My spiritual practice of meditation helped me make it through that year. My friend and teacher from England pulled me aside at a workshop almost a year after the spill and asked how I was doing. I told her how difficult it was to witness such needless destruction. She told me that there was a reason I was witnessing it and to stand firm in my love of the planet. Many friends from all over the world followed my blog posts and sent support to the Gulf and all life within and around it. If my actions could bring the truth to a few people, it was worth it.
The process of personal healing has been long after that year. The journey back to wholeness led me to return home permanently to the Gulf Coast. While I haven’t really understood what my role here is now, I have enjoyed each moment spent with sea turtle hatchlings, manatees, ospreys, eagles….the salt marshes and river. The very things that broke my heart and spirit have been my healers.
Much of what I shared during the spill and cleanup was what was happening on the beaches. The personal struggle was small compared to the ecosystem and the community of relationships within it. Yet humans, too, are a part of the community of nature. We are deeply engaged in the cycle of life whether we acknowledge it or not.
A week with Joanna Macy in Rowe, Massachusetts, allowed a group of thirty of us, working to make a positive difference on the planet, have a safe place to facilitate our healing and help us understand the process that is happening globally. Perhaps the most important lesson learned that week was that all of us are needed to, step-by-step, be midwives to the Great Awakening or as Joanna calls it, The Great Turning.
We cannot afford the luxury of turning our eyes away from the horrendous abuses humans do to the planet, to animals, to each other. We are all connected…we are one family of life surviving on a living planet.
This Earth Day, let us remember our connection to our magnificent planet…the Ocean, sea turtles, dolphins, whales, otters, rivers, osprey, eagles, the kid across the street, the massive oak trees and the tiniest flower. We are One.
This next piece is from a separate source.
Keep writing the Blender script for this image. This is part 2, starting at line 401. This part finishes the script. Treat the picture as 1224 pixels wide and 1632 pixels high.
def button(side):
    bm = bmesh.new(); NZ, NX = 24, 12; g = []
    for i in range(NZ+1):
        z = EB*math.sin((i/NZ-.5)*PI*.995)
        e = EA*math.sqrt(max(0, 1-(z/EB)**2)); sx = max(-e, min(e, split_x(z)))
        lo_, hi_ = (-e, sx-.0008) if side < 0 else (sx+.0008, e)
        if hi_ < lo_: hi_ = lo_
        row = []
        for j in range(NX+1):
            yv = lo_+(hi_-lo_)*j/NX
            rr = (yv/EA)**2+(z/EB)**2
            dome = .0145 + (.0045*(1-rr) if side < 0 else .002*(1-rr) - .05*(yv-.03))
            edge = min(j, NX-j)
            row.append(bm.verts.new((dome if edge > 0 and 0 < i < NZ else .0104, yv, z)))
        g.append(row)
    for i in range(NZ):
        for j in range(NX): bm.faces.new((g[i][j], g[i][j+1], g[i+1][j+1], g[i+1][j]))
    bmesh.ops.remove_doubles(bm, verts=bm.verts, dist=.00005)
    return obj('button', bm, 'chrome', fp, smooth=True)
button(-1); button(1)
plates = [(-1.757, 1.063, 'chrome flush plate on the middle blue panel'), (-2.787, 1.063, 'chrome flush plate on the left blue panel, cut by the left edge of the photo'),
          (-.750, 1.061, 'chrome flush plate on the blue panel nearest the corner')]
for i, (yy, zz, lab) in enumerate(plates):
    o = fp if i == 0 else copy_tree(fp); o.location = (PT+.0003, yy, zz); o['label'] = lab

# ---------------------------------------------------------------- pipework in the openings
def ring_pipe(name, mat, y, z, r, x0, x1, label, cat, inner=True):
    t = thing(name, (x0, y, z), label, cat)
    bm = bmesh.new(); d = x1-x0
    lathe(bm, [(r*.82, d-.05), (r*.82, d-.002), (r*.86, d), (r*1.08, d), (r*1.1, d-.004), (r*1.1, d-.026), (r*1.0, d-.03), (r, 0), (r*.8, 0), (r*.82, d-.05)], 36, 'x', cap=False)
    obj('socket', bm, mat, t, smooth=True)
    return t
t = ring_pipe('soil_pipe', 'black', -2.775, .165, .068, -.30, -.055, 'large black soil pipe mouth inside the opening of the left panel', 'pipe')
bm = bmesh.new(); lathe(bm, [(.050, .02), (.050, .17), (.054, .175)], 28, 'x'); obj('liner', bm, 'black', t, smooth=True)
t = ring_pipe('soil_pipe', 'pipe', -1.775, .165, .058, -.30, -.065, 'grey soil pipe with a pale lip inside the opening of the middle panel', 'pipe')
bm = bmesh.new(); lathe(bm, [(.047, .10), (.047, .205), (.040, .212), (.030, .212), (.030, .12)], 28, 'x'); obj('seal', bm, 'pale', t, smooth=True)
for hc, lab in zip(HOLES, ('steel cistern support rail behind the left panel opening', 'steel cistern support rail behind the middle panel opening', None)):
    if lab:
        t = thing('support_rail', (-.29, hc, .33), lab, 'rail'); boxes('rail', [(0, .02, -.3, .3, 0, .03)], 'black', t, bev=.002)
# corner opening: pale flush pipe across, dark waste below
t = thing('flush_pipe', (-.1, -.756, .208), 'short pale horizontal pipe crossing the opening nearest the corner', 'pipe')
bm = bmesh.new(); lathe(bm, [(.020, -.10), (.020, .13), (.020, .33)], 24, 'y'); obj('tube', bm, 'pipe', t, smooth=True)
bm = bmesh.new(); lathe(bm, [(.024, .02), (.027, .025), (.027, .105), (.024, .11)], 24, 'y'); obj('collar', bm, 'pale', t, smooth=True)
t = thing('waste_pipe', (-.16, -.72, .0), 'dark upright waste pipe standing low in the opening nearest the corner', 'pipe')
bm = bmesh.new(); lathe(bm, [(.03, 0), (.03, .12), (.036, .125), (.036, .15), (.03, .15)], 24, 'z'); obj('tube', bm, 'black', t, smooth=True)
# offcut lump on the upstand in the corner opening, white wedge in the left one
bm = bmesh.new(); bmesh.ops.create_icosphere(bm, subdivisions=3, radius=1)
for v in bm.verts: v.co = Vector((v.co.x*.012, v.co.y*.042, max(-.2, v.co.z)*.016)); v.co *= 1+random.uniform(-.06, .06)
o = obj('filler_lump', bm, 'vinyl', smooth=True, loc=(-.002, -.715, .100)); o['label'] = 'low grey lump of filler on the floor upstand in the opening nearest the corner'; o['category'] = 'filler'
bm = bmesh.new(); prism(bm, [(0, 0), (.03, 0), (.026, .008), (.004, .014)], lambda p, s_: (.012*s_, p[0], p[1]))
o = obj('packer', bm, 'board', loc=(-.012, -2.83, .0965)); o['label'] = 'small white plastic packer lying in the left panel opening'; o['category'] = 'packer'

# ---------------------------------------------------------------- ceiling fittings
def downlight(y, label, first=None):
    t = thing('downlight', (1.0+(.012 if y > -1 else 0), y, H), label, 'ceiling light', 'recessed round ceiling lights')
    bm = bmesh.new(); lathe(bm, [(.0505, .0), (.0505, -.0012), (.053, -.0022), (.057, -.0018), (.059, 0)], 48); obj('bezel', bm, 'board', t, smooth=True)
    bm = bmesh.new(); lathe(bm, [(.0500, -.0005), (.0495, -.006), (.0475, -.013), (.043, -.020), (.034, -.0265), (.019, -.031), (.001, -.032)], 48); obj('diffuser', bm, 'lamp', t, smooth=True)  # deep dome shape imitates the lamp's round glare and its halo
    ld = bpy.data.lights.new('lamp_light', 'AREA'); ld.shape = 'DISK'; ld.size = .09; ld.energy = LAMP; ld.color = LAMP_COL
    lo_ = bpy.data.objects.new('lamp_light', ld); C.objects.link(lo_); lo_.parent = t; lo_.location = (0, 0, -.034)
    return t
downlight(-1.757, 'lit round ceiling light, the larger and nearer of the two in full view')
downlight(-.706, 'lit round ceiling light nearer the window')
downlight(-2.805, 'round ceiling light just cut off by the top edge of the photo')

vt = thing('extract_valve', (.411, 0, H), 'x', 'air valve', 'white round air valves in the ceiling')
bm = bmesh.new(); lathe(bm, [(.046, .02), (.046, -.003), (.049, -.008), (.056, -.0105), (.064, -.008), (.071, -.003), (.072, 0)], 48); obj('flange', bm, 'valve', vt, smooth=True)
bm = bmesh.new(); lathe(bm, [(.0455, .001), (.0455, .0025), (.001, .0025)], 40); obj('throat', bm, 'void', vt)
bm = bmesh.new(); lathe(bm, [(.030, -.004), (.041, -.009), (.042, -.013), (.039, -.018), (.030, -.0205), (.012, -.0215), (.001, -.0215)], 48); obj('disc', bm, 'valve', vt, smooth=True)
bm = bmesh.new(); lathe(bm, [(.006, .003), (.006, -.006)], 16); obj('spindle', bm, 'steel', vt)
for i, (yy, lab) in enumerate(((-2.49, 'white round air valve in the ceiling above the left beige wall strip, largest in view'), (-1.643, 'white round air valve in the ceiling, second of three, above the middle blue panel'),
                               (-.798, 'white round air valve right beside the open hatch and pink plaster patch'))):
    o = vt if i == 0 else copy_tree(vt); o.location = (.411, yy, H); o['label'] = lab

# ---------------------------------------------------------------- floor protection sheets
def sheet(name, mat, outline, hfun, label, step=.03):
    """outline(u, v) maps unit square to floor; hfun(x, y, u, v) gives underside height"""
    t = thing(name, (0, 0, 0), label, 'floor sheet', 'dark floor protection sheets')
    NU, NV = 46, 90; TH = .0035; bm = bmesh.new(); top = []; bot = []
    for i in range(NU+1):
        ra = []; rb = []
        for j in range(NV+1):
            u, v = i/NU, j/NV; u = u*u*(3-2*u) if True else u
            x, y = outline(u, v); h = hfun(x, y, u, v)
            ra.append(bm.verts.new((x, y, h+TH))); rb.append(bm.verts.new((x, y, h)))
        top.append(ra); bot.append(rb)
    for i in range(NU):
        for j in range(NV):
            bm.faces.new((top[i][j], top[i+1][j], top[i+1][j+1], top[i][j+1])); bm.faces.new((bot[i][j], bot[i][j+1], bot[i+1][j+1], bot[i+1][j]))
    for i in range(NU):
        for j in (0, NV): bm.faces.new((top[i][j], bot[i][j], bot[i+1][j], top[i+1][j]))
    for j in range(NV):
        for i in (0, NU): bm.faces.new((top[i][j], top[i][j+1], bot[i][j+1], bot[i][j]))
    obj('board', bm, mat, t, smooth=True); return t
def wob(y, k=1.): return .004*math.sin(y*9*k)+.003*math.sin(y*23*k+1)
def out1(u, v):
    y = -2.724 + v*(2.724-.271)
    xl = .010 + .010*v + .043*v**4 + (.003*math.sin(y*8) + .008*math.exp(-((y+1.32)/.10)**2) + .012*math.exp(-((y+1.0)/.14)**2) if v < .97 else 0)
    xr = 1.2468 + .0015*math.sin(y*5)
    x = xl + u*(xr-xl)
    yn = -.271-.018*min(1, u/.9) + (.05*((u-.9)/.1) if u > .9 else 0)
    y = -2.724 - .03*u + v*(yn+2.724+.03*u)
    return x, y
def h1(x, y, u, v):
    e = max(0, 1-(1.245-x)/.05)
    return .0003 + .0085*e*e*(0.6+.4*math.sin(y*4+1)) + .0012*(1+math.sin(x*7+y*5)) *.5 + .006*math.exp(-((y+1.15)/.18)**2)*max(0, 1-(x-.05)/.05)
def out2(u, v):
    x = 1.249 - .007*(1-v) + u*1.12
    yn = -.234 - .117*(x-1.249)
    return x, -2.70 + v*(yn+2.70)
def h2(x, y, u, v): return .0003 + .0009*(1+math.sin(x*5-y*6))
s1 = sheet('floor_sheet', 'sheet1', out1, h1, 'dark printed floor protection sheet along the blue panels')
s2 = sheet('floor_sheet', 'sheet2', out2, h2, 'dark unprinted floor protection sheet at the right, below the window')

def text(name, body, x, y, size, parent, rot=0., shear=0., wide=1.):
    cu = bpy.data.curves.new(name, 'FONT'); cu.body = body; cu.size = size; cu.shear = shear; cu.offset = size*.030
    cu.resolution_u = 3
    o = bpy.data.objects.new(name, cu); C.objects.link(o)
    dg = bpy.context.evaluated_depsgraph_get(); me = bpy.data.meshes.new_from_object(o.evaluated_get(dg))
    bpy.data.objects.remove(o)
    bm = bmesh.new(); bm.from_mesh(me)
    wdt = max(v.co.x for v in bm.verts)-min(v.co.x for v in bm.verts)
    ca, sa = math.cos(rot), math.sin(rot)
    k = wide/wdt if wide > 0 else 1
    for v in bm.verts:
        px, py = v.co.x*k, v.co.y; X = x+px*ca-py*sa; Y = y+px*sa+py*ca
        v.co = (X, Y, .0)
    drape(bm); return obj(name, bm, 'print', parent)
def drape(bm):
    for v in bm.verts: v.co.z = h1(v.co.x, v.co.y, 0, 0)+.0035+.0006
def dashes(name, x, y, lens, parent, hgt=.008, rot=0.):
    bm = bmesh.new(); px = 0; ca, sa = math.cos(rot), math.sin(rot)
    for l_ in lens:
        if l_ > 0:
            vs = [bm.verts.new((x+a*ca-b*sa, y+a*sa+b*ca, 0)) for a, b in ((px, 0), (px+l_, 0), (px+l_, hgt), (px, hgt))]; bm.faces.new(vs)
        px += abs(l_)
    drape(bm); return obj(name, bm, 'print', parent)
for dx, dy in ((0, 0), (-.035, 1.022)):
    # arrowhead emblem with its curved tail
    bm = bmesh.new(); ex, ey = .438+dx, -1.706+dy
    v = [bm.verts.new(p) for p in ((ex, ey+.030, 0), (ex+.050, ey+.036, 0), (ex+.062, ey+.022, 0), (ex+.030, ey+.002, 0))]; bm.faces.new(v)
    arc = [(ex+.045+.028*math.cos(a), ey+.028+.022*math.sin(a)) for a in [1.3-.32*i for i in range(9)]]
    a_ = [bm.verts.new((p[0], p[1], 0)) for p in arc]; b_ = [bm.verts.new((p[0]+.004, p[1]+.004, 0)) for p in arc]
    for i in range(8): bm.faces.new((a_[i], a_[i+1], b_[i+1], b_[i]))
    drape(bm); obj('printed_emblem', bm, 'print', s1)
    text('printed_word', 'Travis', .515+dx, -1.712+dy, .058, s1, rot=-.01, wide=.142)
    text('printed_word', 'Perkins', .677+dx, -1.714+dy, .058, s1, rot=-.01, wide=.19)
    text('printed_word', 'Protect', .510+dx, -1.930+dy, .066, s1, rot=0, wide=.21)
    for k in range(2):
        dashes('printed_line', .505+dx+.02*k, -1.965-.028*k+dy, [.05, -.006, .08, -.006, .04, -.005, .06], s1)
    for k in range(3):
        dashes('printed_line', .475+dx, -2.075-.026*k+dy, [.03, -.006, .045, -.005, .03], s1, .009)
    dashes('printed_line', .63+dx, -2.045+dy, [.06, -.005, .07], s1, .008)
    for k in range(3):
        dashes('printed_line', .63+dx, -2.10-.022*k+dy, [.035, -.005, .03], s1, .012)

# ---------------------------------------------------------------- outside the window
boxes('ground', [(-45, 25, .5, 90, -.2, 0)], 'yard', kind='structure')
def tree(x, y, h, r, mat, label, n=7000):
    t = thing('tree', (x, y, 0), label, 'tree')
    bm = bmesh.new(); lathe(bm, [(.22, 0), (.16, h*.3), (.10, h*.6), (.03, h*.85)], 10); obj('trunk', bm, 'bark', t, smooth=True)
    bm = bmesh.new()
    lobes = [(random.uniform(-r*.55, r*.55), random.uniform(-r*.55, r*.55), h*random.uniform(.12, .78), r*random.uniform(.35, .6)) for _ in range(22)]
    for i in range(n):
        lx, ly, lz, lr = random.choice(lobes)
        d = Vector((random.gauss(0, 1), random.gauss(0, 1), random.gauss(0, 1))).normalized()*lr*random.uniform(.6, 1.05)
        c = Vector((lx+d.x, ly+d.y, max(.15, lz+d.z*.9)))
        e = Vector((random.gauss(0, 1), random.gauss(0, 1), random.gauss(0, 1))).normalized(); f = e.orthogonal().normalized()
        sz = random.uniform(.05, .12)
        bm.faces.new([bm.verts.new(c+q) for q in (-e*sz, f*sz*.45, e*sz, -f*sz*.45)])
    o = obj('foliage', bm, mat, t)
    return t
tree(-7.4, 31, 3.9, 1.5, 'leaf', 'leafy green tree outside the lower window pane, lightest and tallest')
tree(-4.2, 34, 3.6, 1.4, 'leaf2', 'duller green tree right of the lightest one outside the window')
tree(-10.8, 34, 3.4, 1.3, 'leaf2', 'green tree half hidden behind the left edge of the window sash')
The taste of petroleum in my regulator on the dive in Curacao couldn’t be explained. On an energetic level I believe I connected with the disaster happening in the Gulf of Mexico while I was in Curacao, in the southernmost island of the Caribbean. It showed me, without doubt, that I am connected to the Ocean…the One Ocean…and to all life. And so are you my friends
To order my kid’s book on the oil spill or other books….please CLICK THIS LINK or visit Coastal Art Center in Orange Beach, AL or Page and Palette in Fairhope, AL.
This was a morning of tears…intense tears welling up from the grief I carry within my heart for this planet…and all life here. Some days it nearly overwhelms me. I want to stand as a witness to what is happening but some days it is difficult. Thank goodness for small acts of kindness and love that I also bear witness to for these keep me sane, hopeful.
…I drove by a large area that had been clear cut. Massive oaks, pines…lay in piles. I couldn’t help but scream, “ENOUGH! ENOUGH DESTRUCTION!” I’m not sure who I was screaming to…myself, the tree cutters, the developers…God?
…The other night I dreamed I was at a car dealer and kept saying, But I don’t need a new car. They kept wanting me to test drive this model or that one. I felt brainwashed and fought to stay conscious of the truth.
The biggest lie we are taught from the moment we take our first breath is that we don’t have enough. Or that the vehicle that gets a few miles on it must be replaced with a sparkling new model. Or the TV we have is four inches smaller than the new model which is also three inches thinner. Our clothes are the wrong style or the wrong color. Our hair is the wrong color. Our skin the wrong color……
Our entire society, economy, mental structure is based on making more money, having more stuff…more, more, more. The programming is so insidious that we aren’t aware that we are wired to participate in the steady but sure depletion of planetary resources. Like robots we march through our lives thinking we are not okay unless we have more stuff. We equate more with safety.
Sadly, the USA has become the model for the world in consumerism but this modus operandi comes with a great cost.
As a collective, our mental hygiene has gone to hell. Our emotional lives have become wastelands. We believe we are inherently flawed unless we live the ‘American dream.’ And so with our minds–our most powerful tool–we perpetuate a living hell of accumulating more stuff which creates debt and feelings of worthlessness brought about by the perpetual desire to have more stuff so that we are okay…we are safe. This mindset takes us deeper into a spiral of destruction in our personal lives and as a planetary family.
The good news is that because our minds are so powerful we have the ability to create different lives for ourselves. It supposedly takes 30 days to change a behavior. The first step is being aware of how our behaviors stem from our thoughts, our beliefs. This means we have to monitor our thoughts…what am I telling myself? That is the place to begin. Unraveling a lifetime of programming will take more than 30 days; however, the place to begin is at the beginning. Question every impulse to buy a new this…a new that. Do I need this or is this my programming creating this impulse?
It’s time to step out of the drama of the chaotic, consumer-driven world of greed and fear. When we take this step it is not a loss we will experience but a birth into a higher, more genuine quality of life. It is time to awaken from our slumber, to arise from our unconscious state and recognize our part in the destruction of our planet by supporting uncontrolled and profit-driven individuals and corporations who care for nothing but…more.
“Desire defeats its own end…desire is the parent of fear”*…when we understand this, we can release the desire for more and feel the grip of fear release the choke-hold it has on our lives. The place to begin is at the beginning.